Finding your way in the arts

FINDING YOUR WAY IN THE ARTS
SATURDAY 2 NOVEMBER, 2-3:30PM

 

Listen to recent, early, and mid-career artists reflect on their journey into the arts and how they continue to find work, and ways, for their creativity.

 

With reflections from Ffion Williams, Sadia Pined Hameed, and Sophie Lindsey.

 

If you would like to come along, please book a free place via Eventbrite here.

 

This talk will be taking place on our first floor. Unfortunately, we do not have disabled access to this floor.

FFION WILLIAMS

 

Ffion is an artist from Abergavenny, based between South Wales and Edinburgh. They received a BA in Painting from Edinburgh College of Art and were awarded the Purchase Prize at the Graduate Show. They exhibited in our annual graduate exhibition, Portal, in 2023.

 

Ffion’s work uses Cymraeg (Welsh) to explore identity, Welshness, and belonging. Their ongoing project, Cymraeg Ddrwg (“Bad Welsh”), embraces language as an evolving tool for creation, layering text, artwork, metal frames, and sound to create work distanced from legibility. Ffion’s practice is a manifestation of their complex and uneasy relationship with Welshness and aims to share similar stories on a wider scale.

 

Since graduating, Ffion has hosted numerous children’s art workshops and has been an active member of Mutual Artists Studio Co-operative.
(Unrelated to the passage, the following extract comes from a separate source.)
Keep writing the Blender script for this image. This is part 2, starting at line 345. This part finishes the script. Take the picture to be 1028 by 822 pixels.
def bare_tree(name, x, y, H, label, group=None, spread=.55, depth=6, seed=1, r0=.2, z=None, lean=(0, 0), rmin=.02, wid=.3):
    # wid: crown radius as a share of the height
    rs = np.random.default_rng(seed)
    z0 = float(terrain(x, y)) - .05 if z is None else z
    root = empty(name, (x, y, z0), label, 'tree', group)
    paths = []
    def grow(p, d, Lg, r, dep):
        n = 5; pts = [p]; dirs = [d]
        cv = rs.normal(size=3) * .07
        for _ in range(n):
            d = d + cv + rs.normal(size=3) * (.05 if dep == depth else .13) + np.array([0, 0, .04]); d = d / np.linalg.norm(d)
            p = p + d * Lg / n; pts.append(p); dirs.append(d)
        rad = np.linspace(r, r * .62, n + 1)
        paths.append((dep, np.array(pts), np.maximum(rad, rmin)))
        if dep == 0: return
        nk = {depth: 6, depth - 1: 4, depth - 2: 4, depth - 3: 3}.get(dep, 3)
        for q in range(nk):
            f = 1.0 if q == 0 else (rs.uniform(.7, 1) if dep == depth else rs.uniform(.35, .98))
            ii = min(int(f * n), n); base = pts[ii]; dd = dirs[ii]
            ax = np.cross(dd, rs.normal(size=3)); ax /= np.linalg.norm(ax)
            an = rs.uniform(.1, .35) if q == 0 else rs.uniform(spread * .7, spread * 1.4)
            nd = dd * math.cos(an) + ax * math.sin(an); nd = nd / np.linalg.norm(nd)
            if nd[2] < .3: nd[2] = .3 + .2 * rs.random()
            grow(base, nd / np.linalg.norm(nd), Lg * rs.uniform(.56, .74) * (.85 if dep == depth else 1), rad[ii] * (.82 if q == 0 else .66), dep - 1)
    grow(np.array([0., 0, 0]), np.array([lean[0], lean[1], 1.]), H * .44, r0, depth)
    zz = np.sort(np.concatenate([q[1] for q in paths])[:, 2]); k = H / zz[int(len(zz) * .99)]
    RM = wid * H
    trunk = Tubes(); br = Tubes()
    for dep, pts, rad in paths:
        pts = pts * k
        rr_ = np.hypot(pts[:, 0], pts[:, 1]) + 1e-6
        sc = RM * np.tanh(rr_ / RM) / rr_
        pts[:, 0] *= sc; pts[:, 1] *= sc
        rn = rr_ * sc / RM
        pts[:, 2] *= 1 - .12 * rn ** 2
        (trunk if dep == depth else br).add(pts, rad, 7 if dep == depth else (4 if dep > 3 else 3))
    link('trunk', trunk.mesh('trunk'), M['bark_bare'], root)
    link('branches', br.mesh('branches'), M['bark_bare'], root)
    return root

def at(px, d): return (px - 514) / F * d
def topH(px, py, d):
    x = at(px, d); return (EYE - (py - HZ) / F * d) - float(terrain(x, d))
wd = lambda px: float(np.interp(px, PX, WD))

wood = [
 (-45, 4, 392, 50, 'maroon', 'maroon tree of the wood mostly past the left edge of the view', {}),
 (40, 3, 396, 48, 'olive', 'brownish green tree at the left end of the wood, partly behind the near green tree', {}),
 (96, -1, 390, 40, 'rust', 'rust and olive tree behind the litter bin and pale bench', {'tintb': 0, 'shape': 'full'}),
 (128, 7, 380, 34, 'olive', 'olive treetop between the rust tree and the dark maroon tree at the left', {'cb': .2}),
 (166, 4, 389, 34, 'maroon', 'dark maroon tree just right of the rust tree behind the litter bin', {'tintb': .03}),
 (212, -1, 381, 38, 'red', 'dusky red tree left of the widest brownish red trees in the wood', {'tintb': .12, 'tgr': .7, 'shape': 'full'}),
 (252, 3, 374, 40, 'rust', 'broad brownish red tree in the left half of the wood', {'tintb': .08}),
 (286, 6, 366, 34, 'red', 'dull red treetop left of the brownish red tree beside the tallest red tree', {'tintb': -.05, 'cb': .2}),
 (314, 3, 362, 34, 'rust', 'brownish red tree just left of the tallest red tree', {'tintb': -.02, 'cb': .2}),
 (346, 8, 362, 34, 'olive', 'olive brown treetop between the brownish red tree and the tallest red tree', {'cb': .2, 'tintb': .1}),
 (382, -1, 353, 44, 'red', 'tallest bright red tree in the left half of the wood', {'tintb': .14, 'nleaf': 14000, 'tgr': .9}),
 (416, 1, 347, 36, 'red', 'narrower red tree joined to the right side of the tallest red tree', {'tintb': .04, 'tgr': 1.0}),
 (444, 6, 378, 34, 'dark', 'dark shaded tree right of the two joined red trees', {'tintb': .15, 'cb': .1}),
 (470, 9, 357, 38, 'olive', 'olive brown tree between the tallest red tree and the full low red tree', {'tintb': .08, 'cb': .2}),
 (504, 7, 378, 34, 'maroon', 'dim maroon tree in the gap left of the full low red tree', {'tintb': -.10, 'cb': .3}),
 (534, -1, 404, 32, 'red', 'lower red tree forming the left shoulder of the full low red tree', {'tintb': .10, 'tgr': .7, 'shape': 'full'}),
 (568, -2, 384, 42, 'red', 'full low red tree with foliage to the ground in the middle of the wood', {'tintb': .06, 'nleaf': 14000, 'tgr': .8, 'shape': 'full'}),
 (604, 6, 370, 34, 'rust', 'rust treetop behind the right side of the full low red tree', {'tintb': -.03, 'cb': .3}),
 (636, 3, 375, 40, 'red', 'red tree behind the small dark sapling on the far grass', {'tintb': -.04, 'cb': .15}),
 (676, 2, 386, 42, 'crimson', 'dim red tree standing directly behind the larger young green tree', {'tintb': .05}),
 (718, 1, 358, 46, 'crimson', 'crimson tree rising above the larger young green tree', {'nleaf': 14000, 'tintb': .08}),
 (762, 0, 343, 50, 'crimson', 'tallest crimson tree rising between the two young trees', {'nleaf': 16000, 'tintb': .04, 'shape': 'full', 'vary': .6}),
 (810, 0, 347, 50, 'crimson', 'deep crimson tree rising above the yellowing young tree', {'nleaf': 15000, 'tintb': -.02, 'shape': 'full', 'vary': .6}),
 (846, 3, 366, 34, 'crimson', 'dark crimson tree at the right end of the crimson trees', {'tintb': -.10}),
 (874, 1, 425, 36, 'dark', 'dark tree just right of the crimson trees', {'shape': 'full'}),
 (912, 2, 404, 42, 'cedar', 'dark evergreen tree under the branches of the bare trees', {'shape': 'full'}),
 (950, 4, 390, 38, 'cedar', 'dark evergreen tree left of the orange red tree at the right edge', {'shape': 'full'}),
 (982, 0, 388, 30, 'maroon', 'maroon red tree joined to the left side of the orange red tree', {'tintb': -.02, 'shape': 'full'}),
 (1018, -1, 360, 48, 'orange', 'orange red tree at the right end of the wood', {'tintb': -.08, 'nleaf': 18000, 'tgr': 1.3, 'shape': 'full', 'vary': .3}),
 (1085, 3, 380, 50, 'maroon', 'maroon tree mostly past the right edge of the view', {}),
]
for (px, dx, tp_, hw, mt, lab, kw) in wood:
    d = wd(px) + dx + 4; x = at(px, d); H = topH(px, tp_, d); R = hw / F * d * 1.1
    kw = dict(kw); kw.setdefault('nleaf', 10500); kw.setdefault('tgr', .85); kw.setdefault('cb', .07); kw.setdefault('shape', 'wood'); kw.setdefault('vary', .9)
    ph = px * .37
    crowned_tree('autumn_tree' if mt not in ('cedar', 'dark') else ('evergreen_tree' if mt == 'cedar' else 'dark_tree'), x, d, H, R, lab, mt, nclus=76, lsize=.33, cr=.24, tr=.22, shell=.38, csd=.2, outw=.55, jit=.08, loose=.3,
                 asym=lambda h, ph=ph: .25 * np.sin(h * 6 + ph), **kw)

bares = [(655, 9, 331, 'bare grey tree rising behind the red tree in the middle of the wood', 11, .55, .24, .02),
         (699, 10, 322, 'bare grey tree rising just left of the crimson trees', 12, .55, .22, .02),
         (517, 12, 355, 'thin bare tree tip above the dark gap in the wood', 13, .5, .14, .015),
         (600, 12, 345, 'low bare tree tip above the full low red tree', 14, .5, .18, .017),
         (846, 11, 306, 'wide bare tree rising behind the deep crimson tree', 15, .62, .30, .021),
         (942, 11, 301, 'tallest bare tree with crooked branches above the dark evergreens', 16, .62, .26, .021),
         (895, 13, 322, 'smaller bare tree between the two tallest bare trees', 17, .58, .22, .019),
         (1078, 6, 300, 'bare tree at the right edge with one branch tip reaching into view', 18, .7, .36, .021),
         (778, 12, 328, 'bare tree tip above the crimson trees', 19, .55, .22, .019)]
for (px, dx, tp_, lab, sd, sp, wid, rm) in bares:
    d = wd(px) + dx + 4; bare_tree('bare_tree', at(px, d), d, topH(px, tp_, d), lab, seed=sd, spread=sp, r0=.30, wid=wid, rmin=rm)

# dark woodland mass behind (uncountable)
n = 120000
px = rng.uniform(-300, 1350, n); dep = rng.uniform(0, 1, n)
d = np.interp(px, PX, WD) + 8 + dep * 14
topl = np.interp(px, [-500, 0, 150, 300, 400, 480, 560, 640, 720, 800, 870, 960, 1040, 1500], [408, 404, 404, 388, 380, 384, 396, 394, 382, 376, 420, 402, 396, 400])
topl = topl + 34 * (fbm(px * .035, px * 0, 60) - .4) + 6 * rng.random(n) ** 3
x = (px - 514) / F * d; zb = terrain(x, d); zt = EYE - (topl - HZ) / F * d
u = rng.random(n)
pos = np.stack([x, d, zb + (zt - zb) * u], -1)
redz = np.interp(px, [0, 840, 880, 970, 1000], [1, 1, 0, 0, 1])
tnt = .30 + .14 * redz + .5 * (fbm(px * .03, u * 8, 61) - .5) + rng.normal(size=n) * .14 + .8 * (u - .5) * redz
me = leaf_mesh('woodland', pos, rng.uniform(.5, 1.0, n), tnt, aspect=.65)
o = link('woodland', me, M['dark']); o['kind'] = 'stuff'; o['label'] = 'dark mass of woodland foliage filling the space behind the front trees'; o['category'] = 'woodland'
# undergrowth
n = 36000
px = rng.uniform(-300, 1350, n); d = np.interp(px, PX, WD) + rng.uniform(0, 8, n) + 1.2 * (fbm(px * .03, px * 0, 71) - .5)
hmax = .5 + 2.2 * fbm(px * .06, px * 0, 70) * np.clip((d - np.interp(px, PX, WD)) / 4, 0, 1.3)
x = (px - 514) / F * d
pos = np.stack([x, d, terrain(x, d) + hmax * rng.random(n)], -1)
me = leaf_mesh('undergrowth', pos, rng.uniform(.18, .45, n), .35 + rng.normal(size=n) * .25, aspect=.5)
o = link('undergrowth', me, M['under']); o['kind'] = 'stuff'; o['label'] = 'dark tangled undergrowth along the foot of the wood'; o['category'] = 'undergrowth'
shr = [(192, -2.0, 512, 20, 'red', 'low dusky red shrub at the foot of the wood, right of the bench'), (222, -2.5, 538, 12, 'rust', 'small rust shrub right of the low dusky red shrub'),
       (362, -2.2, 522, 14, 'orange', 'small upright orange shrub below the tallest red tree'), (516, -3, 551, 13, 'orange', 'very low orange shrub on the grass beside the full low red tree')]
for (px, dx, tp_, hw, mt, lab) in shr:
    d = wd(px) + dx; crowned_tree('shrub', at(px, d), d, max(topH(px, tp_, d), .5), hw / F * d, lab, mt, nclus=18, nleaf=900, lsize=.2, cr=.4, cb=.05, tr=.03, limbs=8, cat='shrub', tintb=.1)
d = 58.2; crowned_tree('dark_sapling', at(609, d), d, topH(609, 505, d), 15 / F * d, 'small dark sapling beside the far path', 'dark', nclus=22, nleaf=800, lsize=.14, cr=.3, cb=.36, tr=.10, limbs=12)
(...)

Mutual is an artist-run studio in Edinburgh, where members work collaboratively to run the space, providing and maintaining affordable working spaces for artists.

 

Ffion is currently exhibiting Cymraeg Ddrwg in Llantarnam Grange’s billboard gallery and hosting workshops encouraging experimentation and play with language.

SADIA PINEDA HAMEED

 

Sadia is a Filipina Pakistani artist and writer based in the Ebbw Valley. She studied English Literature at Cardiff University before developing a visual arts practice, partly through the creation of arts publication LUMIN.

 

Her work explores latent ways to speak about collective and intergenerational trauma through inherent anticolonial strategies of dreaming, telepathic communion and secrets. Using film, installation, text, performance and research into capitalist and colonial tools such as epistemicide and ecocide, her work further imagines what future tools for resistance, value and communication springing from these strategies might look like.

 

She has shown with Iniva, Mosaic Rooms, Bluecoat, Catalyst Arts, Brent Biennial, g39, Chapter, MOSTYN and others; and has received the Paul Hamlyn Award for Visual Artists, Literature Wales New Writers Award, Freelands Fellowship and British School at Rome Fellowship.

 

Sadia is currently working with Llantarnam Grange and Big Pit National Coal Mining Museum to develop a new body of work that explores how radical movements of the past exist in international solidarity with movements today.

 

There will be an exhibition of Sadia’s work at Llantarnam Grange in May 2025.

SOPHIE LINDSEY

 

Sophie has worked part-time as our Marketing and Development Officer since 2019, moving from being a full-time creative freelancer to part of a small team at a regularly funded arts charity.

 

Graduating back in 2014 with a BA in Fine Art: Critical Practice from the University of Brighton, Sophie has spent 10 years moving from short term projects, internships, casual work, residencies, collaborations, and post-graduate education; working throughout England, Scotland, Wales, and internationally in the Netherlands, Spain, and the US.

 

From rural projects and socially-engaged arts organisations, running and curating online exhibitions and programmes, to developing artistic research, studying a Masters in Performing Public Space, writing, fundraising, and more, Sophie will reflect on the good and the bad to question the blurriness and boundaries that come with working in the arts, along with ambitions and strategies for the future.